Most Linux engineers learn SSH local port forwarding early in their careers.
You have a database running on a remote server, and you want to access it from your laptop. Easy:
ssh -L 5432:localhost:5432 user@server
A few seconds later, the remote PostgreSQL database magically appears on your local machine.
Simple.
But years later, many engineers still pause when they see this command:
ssh -R 9000:localhost:8080 user@server
What exactly is happening here?
Why would anyone want to open a port on a remote server and send traffic back to their laptop?
The answer becomes obvious once you realize that SSH Remote Port Forwarding is simply Local Port Forwarding in reverse.
Table of Contents
The Mental Model That Makes Everything Click
Think about Local Port Forwarding first.
Imagine your laptop cannot directly access a PostgreSQL database because it sits behind a firewall.
See also: Mastering the Linux Command Line — Your Complete Free Training Guide
You create a tunnel:
ssh -L 5432:localhost:5432 user@server
Now:
Laptop:5432
│
▼
SSH Tunnel
│
▼
Server:5432
When an application connects to:
localhost:5432
on your laptop, the traffic is silently transported through the SSH tunnel to the remote PostgreSQL server.
In other words:
Local Port Forwarding brings a remote service to your local machine.
Remote Port Forwarding Does the Opposite
Now imagine a different problem.
You are running a web application on your laptop:
python3 -m http.server 8080
The service is available at:
localhost:8080
Everything works locally.
But nobody else can access it.
Maybe you’re:
- Behind a corporate firewall
- Behind home NAT
- On hotel Wi-Fi
- Using a private network with no public IP
How do you expose your application to a remote server?
This is where Remote Port Forwarding shines.
You run:
ssh -R 9000:localhost:8080 user@server
Now the remote server opens port 9000.
The traffic flow becomes:
Server:9000
│
▼
SSH Tunnel
│
▼
Laptop:8080
Anyone connecting to port 9000 on the server is actually talking to the web service running on your laptop.
That’s the entire idea.
Remote Port Forwarding brings a local service to a remote machine.
Why This Feels Like Magic
Suppose you’re connected to a cloud VM.
You create the tunnel:
ssh -R 9000:localhost:8080 user@cloud-vm
Then, on the VM:
curl localhost:9000
The response comes from your laptop.
Not from the VM.
Not from any service running in the cloud.
The request travels through the encrypted SSH tunnel and reaches your local machine.
To someone looking only at the VM, it appears that the service exists there.
In reality, it’s running thousands of miles away.

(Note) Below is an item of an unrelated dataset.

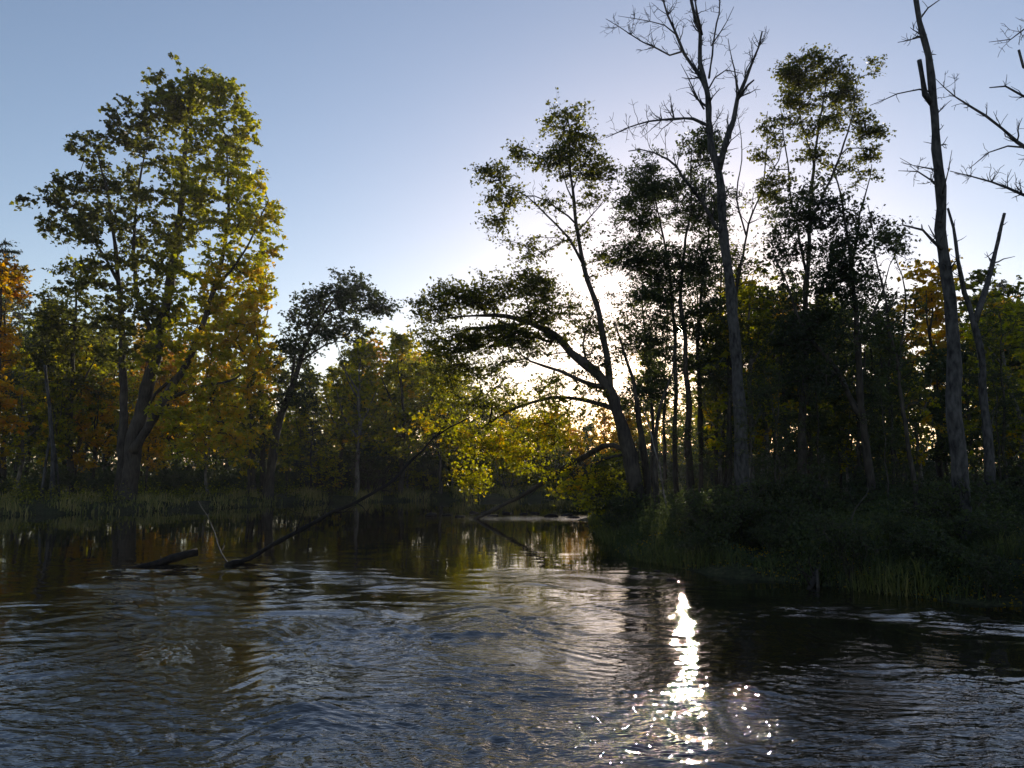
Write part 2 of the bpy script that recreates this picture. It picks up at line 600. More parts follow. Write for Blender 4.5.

The Problem Remote Port Forwarding Was Designed to Solve
Many engineers eventually encounter this situation:
Laptop
└── Development Application
The application works locally.
However:
Internet
│
▼
Corporate Firewall
│
▼
Laptop
Nobody can reach it from the outside.
Traditionally you would need:
- Firewall changes
- Router configuration
- Public IP addresses
- VPN connectivity
SSH Remote Port Forwarding bypasses all of that.
As long as your laptop can initiate an SSH connection to a server, the server can expose your local service.
No router configuration required.
No inbound firewall rules required.
No networking team tickets required.
The Secret Behind Tools Like Ngrok
Many modern tunneling tools work using the same core idea.
Services such as:
- ngrok
- Cloudflare Tunnel
- FRP
- LocalTunnel
all solve a similar problem:
Make a local service reachable from somewhere else.
SSH Remote Port Forwarding has been doing exactly that for decades.
For quick testing and troubleshooting, it’s often the simplest solution available.
A Real PostgreSQL Example
Imagine you’re testing a PostgreSQL instance on your laptop.
The database listens on:
localhost:5432
A jump server needs access.
You create a tunnel:
ssh -R 15432:localhost:5432 user@jumpserver
Now:
jumpserver:15432
│
▼
Laptop:5432
From the jump server:
psql -h localhost -p 15432
connects directly to the PostgreSQL instance running on your laptop.
The database never moved.
The SSH tunnel simply made it appear as if it existed on the jump server.
Local vs Remote Port Forwarding
Many engineers remember the difference with a simple rule.
Local Port Forwarding
ssh -L local_port:destination_host:destination_port server
Example:
ssh -L 5432:localhost:5432 server
Meaning:
My Laptop → Remote Service
You pull a remote service toward yourself.
Remote Port Forwarding
ssh -R remote_port:destination_host:destination_port server
Example:
ssh -R 9000:localhost:8080 server
Meaning:
Remote Server → My Local Service
You push your local service outward.
The One-Sentence Explanation
If you only remember one thing, remember this:
SSH Local Port Forwarding lets your computer access a remote service. SSH Remote Port Forwarding lets a remote computer access a service running on your machine.
Once you see it that way, the mysterious -R option suddenly becomes one of the most useful networking tools in a Linux engineer’s toolbox.